Oh God, oh God, oh God, I think I'm having a relapse. I can't stop weeping, panicking and feeling as if I've been tossed into the blackest of pits. Oh, hang on though. It's not depression. It's just my reaction to MP Michael Gove's comments that the Queen should be given a new royal yacht to celebrate the Diamond Jubilee.
This is almost more than I can comprehend. Gove, the flap-mouthed Tory arse-wipe, is seriously suggesting that in these times of economic crisis, spiralling unemployment and commercial and personal debt that the nation coughs up £60m as a gift to a woman who has already spent her entire life living off the tax-payer? 
Well, fuck me, Gove, I've clearly had my priorities wrong all along haven't I? And there I was fretting about how young people are wasted in the dole queue, how intelligent kids are excluded from a university education because they can't afford it, how millions of people can't afford to get on the property ladder, how libraries are closing almost weekly, how families are collapsing into debt because they can't afford the basics, how pensions are being stolen from those who've spent their lives paying into them...Clearly, all along I should have been focusing my 3am fears on the fucking Queen and how nightmarish her life must be without a brand new tub to flash about in.
Astounded doesn't cover it. Just think what £60m could do to alleviate some of the biggest social problems this nation faces. And just think of how often the fucking Tories have told us that there's no more money left in the pot. Yet, suddenly, there's £60m sloshing about in some dark corner of the Conservative Party's bank account and the best that Gove can do is to blow it on the Queen?
You know, all I hope is that something good will come of this. Perhaps all of those people who foolishly voted Tory in 2010 will suddenly see what a big fucking mistake they made when they put their cross in the box. Like receiving a kiss from a prince, the nation could now stretch and yawn, gaze about and realise that they've been well and truly had. Let's hope that the nation's memory isn't so short this time around though and that next time they stumble into a voting booth they'll remember Gove, his cash-blowing stupidity and his haw-hawing chums. A Tory government? For fuck's sake, at the next election let's put that one astern.

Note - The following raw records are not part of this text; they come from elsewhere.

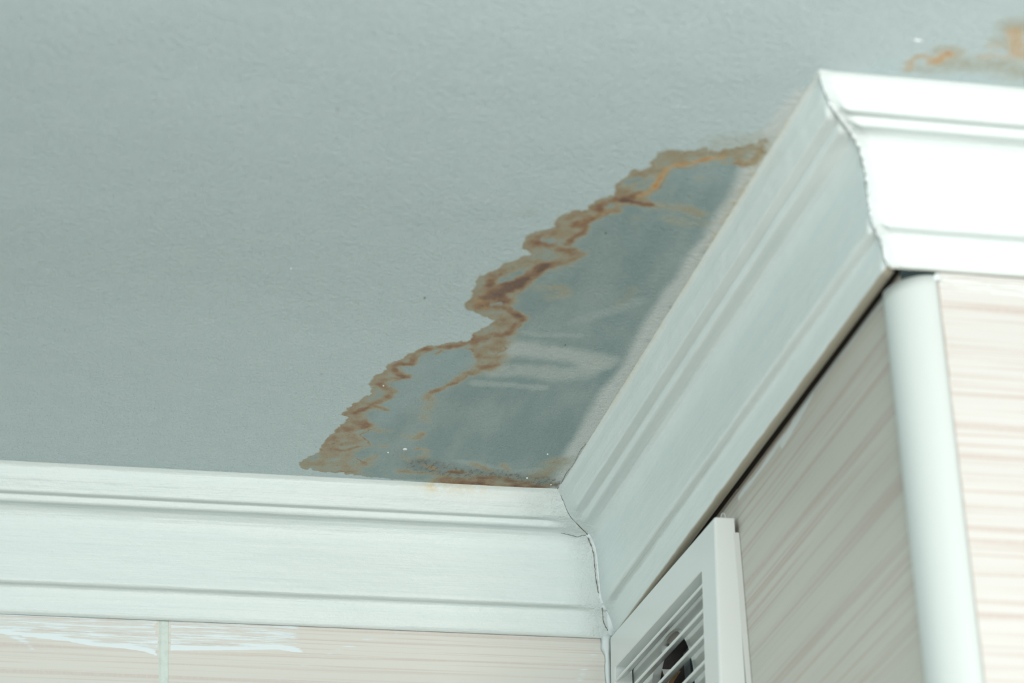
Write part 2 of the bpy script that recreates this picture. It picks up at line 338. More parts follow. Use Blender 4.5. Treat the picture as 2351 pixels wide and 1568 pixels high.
# strokes: points (mm on the ceiling), half width mm, brown amount, amber amount
TIP = (-179.7, -56.6)
STROKES = [
 ([(-54.0, -475.4), (-56.1, -463.4), (-61.7, -465.3)], 3.0, .45, .25),
 ([(-57.7, -477.9), (-64.3, -473.8), (-73.0, -472.4)], 6.0, .30, .10),
 ([(-72.2, -469.9), (-78.2, -467.2), (-83.4, -461.9), (-89.3, -458.8), (-95.1, -455.6), (-97.4, -449.4)], 2.8, .25, .75),
 ([(-77.5, -472.6), (-88.1, -470.1), (-100.2, -465.5), (-103.9, -458.7)], 5.0, .34, .0),
 ([(-97.2, -450.8), (-97.8, -442.6), (-98.2, -434.3), (-99.3, -428.6), (-102.3, -424.4)], 2.8, .35, .75),
 ([(-103.3, -448.5), (-109.7, -443.0), (-113.9, -433.2), (-112.5, -424.2)], 5.5, .40, .0),
 ([(-95.5, -415.2), (-102.2, -416.0), (-109.4, -416.8)], 2.6, .80, .1),
 ([(-102.6, -425.7), (-107.7, -418.9), (-112.7, -416.3), (-117.5, -412.8), (-118.7, -406.9)], 4.0, .66, .12),
 ([(-111.0, -405.7), (-116.3, -404.0), (-120.5, -398.1), (-123.8, -392.9), (-126.6, -387.6)], 3.5, .62, .25),
 ([(-123.9, -410.9), (-128.2, -400.8), (-132.7, -391.5), (-134.7, -385.5)], 5.5, .42, .0),
 ([(-124.2, -392.8), (-128.2, -390.3)], 3.2, .7, .4),
 ([(-121.9, -387.4), (-120.7, -380.8), (-123.9, -373.5), (-125.4, -367.4)], 2.4, .66, .0),
 ([(-129.5, -379.0), (-136.8, -375.5), (-142.6, -370.7), (-143.5, -364.7)], 5.5, .46, .12),
 ([(-141.2, -365.0), (-134.5, -363.6), (-128.2, -360.1), (-121.8, -358.0)], 3.8, .55, .15),
 ([(-128.1, -359.6), (-120.3, -361.2), (-115.5, -359.0), (-116.9, -352.8), (-121.4, -347.1)], 3.2, .52, .0),
 ([(-121.4, -347.1), (-129.1, -341.9), (-134.2, -339.2)], 5.0, .50, .0),
 ([(-138.8, -345.5), (-147.0, -340.3), (-153.4, -332.3), (-156.4, -324.7)], 5.5, .50, .0),
 ([(-130.7, -341.7), (-135.0, -337.0), (-137.5, -327.5), (-140.0, -320.9), (-143.0, -316.4)], 4.0, .82, .0),
 ([(-136.3, -325.6), (-139.7, -314.8), (-145.3, -312.9)], 4.0, .66, .0),
 ([(-152.7, -329.3), (-155.5, -322.8), (-155.1, -315.1)], 3.0, .62, .1),
 ([(-143.8, -316.8), (-146.9, -309.6), (-148.9, -303.0), (-145.4, -298.3)], 6.0, .86, .15),
 ([(-150.1, -308.1), (-153.5, -299.7), (-154.3, -292.7)], 5.5, .76, .22),
 ([(-154.2, -315.3), (-156.9, -306.0), (-157.6, -296.5)], 5.0, .50, .0),
 ([(-158.3, -296.4), (-155.6, -289.9), (-150.5, -289.0)], 4.0, .45, .35),
 ([(-148.3, -289.9), (-141.2, -290.4), (-134.7, -286.0), (-127.3, -278.5)], 3.0, .66, .0),
 ([(-128.0, -276.2), (-130.7, -267.1), (-132.8, -260.2)], 3.0, .56, .0),
 ([(-135.9, -278.3), (-138.7, -269.8)], 8.0, .42, .0),
 ([(-132.5, -259.2), (-138.5, -258.3), (-143.5, -253.2), (-146.8, -246.1)], 4.5, .55, .0),
 ([(-135.0, -248.3), (-139.1, -239.3), (-134.1, -228.8), (-134.8, -218.4)], 8.0, .48, .0),
 ([(-146.1, -239.5), (-142.4, -232.1), (-142.4, -226.5)], 3.0, .50, .0),
 ([(-130.6, -219.0), (-137.9, -212.2), (-142.8, -205.7)], 3.5, .50, .0),
 ([(-142.8, -205.7), (-146.4, -199.4), (-148.1, -192.2)], 2.6, .50, .0),
 ([(-149.3, -189.6), (-152.3, -185.7), (-156.4, -181.0), (-158.3, -177.8)], 2.2, .58, .0),
 ([(-158.4, -176.0), (-158.5, -169.4), (-155.8, -168.5)], 3.6, .45, .05),
 ([(-156.0, -161.3), (-156.0, -149.1), (-153.4, -140.2)], 4.0, .26, .0),
 ([(-150.6, -251.6), (-155.7, -241.5), (-162.5, -238.3), (-168.4, -236.9), (-173.1, -233.4)], 2.8, .56, .0),
 ([(-164.5, -232.9), (-166.6, -228.7)], 1.6, .45, .0),
 ([(-173.1, -233.4), (-177.9, -229.4), (-177.5, -221.5), (-176.6, -214.8), (-183.4, -213.9)], 2.8, .54, .0),
 ([(-183.4, -213.9), (-187.4, -208.7), (-184.3, -203.4), (-177.1, -197.5)], 2.6, .58, .0),
 ([(-176.6, -195.2), (-183.2, -194.3), (-188.9, -191.2), (-189.7, -185.2)], 2.6, .58, .0),
 ([(-189.7, -185.2), (-185.4, -179.9), (-180.8, -175.8), (-182.6, -169.6)], 2.8, .60, .0),
 ([(-190.1, -203.8), (-193.3, -190.6), (-192.5, -181.3)], 4.0, .44, .0),
 ([(-182.4, -168.5), (-187.7, -159.4), (-190.0, -155.4)], 3.2, .58, .0),
 ([(-189.2, -156.7), (-181.3, -153.0), (-178.5, -151.5)], 2.2, .52, .0),
 ([(-189.6, -153.1), (-194.5, -148.1), (-196.2, -143.6)], 2.6, .66, .0),
 ([(-195.3, -158.9), (-199.6, -148.1), (-201.6, -141.1)], 4.0, .45, .0),
 ([(-196.0, -142.5), (-192.0, -135.0), (-185.4, -127.9)], 4.5, .54, .0),
 ([(-197.6, -137.3), (-189.0, -126.1), (-196.0, -122.1)], 5.0, .48, .0),
 ([(-185.2, -126.7), (-177.4, -122.7), (-171.3, -122.3)], 2.8, .30, .0),
 ([(-198.5, -121.7), (-202.3, -106.8), (-203.6, -92.6)], 6.0, .44, .0),
 ([(-194.3, -112.9), (-189.3, -107.3), (-194.5, -100.2)], 4.5, .42, .0),
 ([(-199.8, -93.2), (-191.9, -92.9), (-186.1, -97.5)], 2.0, .52, .0),
 ([(-205.6, -89.2), (-199.4, -83.6), (-191.6, -84.6)], 6.0, .34, .0),
 ([(-186.1, -97.5), (-176.4, -101.4), (-169.7, -101.0)], 2.2, .30, .0),
 ([(-212.5, -68.2), (-202.1, -69.5), (-191.0, -67.1), (-182.5, -61.6)], 5.0, .30, .0),
 ([(-189.5, -58.7), (-184.2, -59.4), (-181.5, -61.7)], 2.0, .48, .05),
 ([(-177.9, -75.3), (-174.9, -80.3), (-173.7, -85.0)], 3.0, .34, .0),
 ([(-201.5, -73.5), (-187.0, -74.1), (-176.4, -74.2)], 6.0, .28, .0),
 ([(-152.2, -122.3), (-152.9, -115.3), (-155.0, -113.1)], 2.6, .42, .0),
 ([(-159.9, -117.5), (-154.3, -115.8)], 4.0, .22, .0),
 ([(-150.1, -99.8), (-145.5, -99.1)], 1.8, .40, .22),
 ([(-143.4, -95.5), (-142.8, -87.8), (-145.2, -86.2)], 3.0, .36, .1),
 ([(-140.7, -76.3), (-136.2, -74.2), (-132.8, -70.7)], 2.2, .30, .55),
 ([(-132.3, -49.4), (-127.1, -56.8)], 5.0, .30, .0),
 ([(-123.0, -69.4), (-116.1, -68.9)], 2.6, .70, .05),
 ([(-123.8, -54.5), (-104.1, -51.7), (-84.2, -48.8), (-65.1, -49.9)], 7.0, .70, .0),
 ([(-106.2, -60.9), (-87.0, -60.7), (-74.8, -55.5)], 5.0, .58, .0),
 ([(-113.5, -81.2), (-106.0, -78.2), (-98.3, -73.9)], 2.6, .38, .0),
 ([(-93.8, -83.8), (-89.3, -76.4)], 2.6, .40, .0),
 ([(-153.5, -66.7), (-142.3, -64.8), (-131.1, -63.0)], 3.0, .34, .0),
 ([(-156.7, -89.2), (-151.1, -81.5)], 3.0, .22, .0),
 ([(-68.1, -67.8), (-64.2, -81.7), (-60.5, -92.1)], 8.0, .32, .0),
 ([(-66.8, -51.1), (-57.4, -57.7)], 4.0, .40, .0),
 # faint tan patches in the wet field
 ([(-92.9, -415.6), (-84.6, -414.9), (-76.3, -414.3), (-65.5, -409.3)], 4.5, .30, .0),
 ([(-82.3, -402.9), (-71.7, -398.8), (-60.2, -399.6)], 4.0, .24, .0),
 ([(-77.7, -446.6), (-75.6, -445.0)], 3.0, .18, .0),
 ([(-98.9, -395.6), (-98.0, -400.6)], 4.0, .14, .0),
 ([(-126.9, -316.6), (-116.2, -317.2), (-112.6, -312.5), (-120.7, -306.1)], 5.0, .26, .0),
 ([(-102.9, -366.8), (-98.0, -366.5)], 3.5, .12, .0),
 ([(-78.4, -321.1), (-80.6, -302.3)], 6.0, .15, .0),
 ([(-158.1, -396.3), (-152.3, -398.1)], 4.0, .14, .0),
 ([(-74.2, -231.5), (-68.5, -229.4)], 5.0, .10, .0),
 ([(-109.4, -215.0), (-100.0, -223.3)], 2.0, .10, .0),
]
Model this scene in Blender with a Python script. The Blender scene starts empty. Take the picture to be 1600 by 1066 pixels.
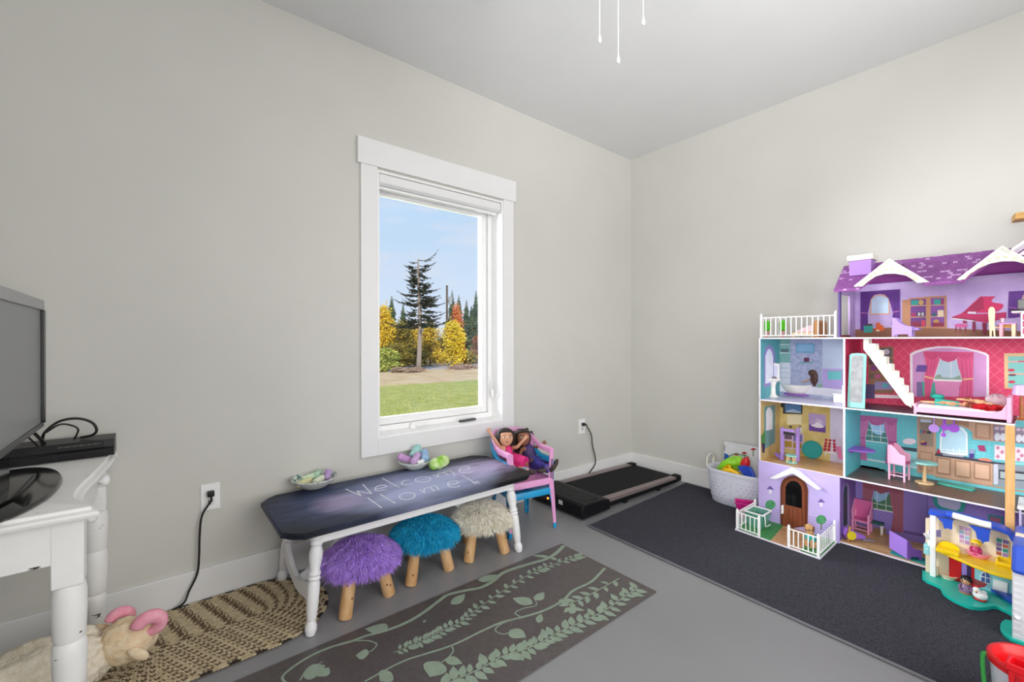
import bpy, bmesh, math, random
from mathutils import Vector, Matrix, noise
from mathutils.geometry import tessellate_polygon
random.seed(7)
SC = bpy.context.scene
COL = SC.collection
V = Vector

# ------------------------------------------------------------------ camera
FPX, YAW, PITCH, ROLL = 680.9, 0.8868, -0.0021, -0.0013
CAM = V((-3.2809, -2.3427, 1.1366))
CF = V((math.cos(YAW)*math.cos(PITCH), math.sin(YAW)*math.cos(PITCH), math.sin(PITCH)))
_r = V((math.sin(YAW), -math.cos(YAW), 0)); _u = _r.cross(CF)
CR = _r*math.cos(ROLL) + _u*math.sin(ROLL); CU = _u*math.cos(ROLL) - _r*math.sin(ROLL)
cd = bpy.data.cameras.new('camera'); cam = bpy.data.objects.new('camera', cd); COL.objects.link(cam)
cd.sensor_width = 36; cd.lens = FPX*36/1600; cd.clip_start = 0.02; cd.clip_end = 500
cam.matrix_world = Matrix(((CR.x, CU.x, -CF.x, CAM.x), (CR.y, CU.y, -CF.y, CAM.y), (CR.z, CU.z, -CF.z, CAM.z), (0, 0, 0, 1)))
SC.camera = cam

# ------------------------------------------------------------------ view
vs = SC.view_settings
vs.view_transform = 'Standard'; vs.look = 'None'; vs.gamma = 1; vs.use_curve_mapping = False
vs.exposure = 0.0
SC.cycles.use_denoising = True
SC.cycles.max_bounces = 8; SC.cycles.diffuse_bounces = 5

# ------------------------------------------------------------------ sky
def lin(h):
    h = h.lstrip('#')
    c = [int(h[i:i+2], 16)/255 for i in (0, 2, 4)]
    return tuple((x/12.92 if x <= .04045 else ((x+.055)/1.055)**2.4) for x in c) + (1,)
w = bpy.data.worlds.new('sky'); SC.world = w; w.use_nodes = True
nt = w.node_tree; N = nt.nodes; L = nt.links
bg = N['Background']; tc = N.new('ShaderNodeTexCoord'); sp = N.new('ShaderNodeSeparateXYZ')
L.new(tc.outputs['Generated'], sp.inputs[0])
rp = N.new('ShaderNodeValToRGB'); L.new(sp.outputs['Z'], rp.inputs[0])
e = rp.color_ramp.elements
e[0].position = 0.0; e[0].color = lin('dfeafa'); e[1].position = 1.0; e[1].color = lin('5d9be6')
x = e.new(0.12); x.color = lin('d0e4fb'); x = e.new(0.34); x.color = lin('bbdcfb')
mp = N.new('ShaderNodeMapping'); mp.inputs['Scale'].default_value = (3.0, 3.0, 11.0); L.new(tc.outputs['Generated'], mp.inputs[0])
nz = N.new('ShaderNodeTexNoise'); nz.inputs['Scale'].default_value = 1.6; nz.inputs['Detail'].default_value = 7; L.new(mp.outputs[0], nz.inputs[0])
cr = N.new('ShaderNodeValToRGB'); L.new(nz.outputs[0], cr.inputs[0])
cr.color_ramp.elements[0].position = .50; cr.color_ramp.elements[0].color = (0, 0, 0, 1)
cr.color_ramp.elements[1].position = .72; cr.color_ramp.elements[1].color = (.75, .75, .75, 1)
mx = N.new('ShaderNodeMix'); mx.data_type = 'RGBA'; L.new(cr.outputs[0], mx.inputs['Factor'])
L.new(rp.outputs[0], mx.inputs['A']); mx.inputs['B'].default_value = lin('e8e8f2')
L.new(mx.outputs['Result'], bg.inputs[0]); bg.inputs[1].default_value = 1.0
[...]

At 16 January 2012 at 06:14 , Blogger Kim Thomas said...

The most astonishing thing about this was that Gove would imagine that anyone would think it was a good idea. As if we're all going to go, "We haven't got child benefit any more, we haven't got disability living allowance, but let's all buy a yacht for the queen!" I've always thought, from Gove's past pronouncements, that he has A Cunning Plan. After this, I just think he must be really really clueless.

At 16 January 2012 at 07:47 , Blogger The Kraken said...

Bloody right, Kim. It's laughable and sooooo far off beam you have to wonder if he even knows which nation he is trying to lead. I pass bus-station loons who'd have a better idea of what to do with £60m. What. A. Tit.